The message there being that financial planners no longer just help you plan to avoid unfortunate incidents that can happen but also prepare for the inevitable which is that one fine day, you’ll stop work but still need money i.e. retirement.

An Agency Problem

As Buffett once said, “Never ask your barber if you need a haircut.” Similarly, the common model of compensation for financial planners is a commission based on the dollar value of products that they sell. On top of this, the agency that they belong to typically has a quota that they require to meet. Add to that the problem that most people don’t really understand statistics well enough to make an informed decision and you have a recipe for being sold products that you either don’t need or is designed to benefit the seller rather than the buyer.

I’m not saying that financial planners are inherently dishonest. I’m just saying that most of them are telling you things that the marketing material tells them rather than what a person really requires for financial independence.*

Enter AXA’s latest product

Kyith over at Investment Moats did a breakdown of this product that promises escalating payout over the years.

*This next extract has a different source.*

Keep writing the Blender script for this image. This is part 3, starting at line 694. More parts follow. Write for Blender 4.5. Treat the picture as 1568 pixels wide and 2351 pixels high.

This deals with the problem of inflation (which is fantastic since most products don’t) and if you get this plan, you probably can be relatively assured that you retain purchasing power as you age.

So what’s the problem with this product?

Well, as Kyith calculated/estimated, the returns for this product (depending on the performance of the non-guaranteed portion) is probably anywhere from 1.92% to 3.75%. At the high end, that is scarcely better than the 10-year Singapore Savings Bond which has virtually no default risk.

Now, I’m using AXA’s product as an example. I don’t believe the other insurance companies can provide anything much better because their costs would be about the same and for them to generate more alpha (i.e. higher returns than a similar competitor) would be to take on more risk which may not be allowed by regulations.

There are much better alternatives

I would even argue that for such long time-frames, you could put your money in equities and expect much higher rates of return. While financial planners may argue that equity returns are non-guaranteed, I would say the same for their products. I would take my chances with the lower cost alternative which is a broad-based market ETF or index fund.

Buy Term, Invest the Rest

As far as insurance is concerned, I would remember the quote above. Buy for protection and learn how to generate returns on your own. You don’t really need an organisation to add layers and collect fees for doing nothing much more than “helping” you to invest. There’s so much information on the internet and anyway, most of us can’t really do much better than the market anyway.

*By way of reasoning, my challenge for financial planners is to show me a successful planner who made money from actual financial planning rather than their commissions.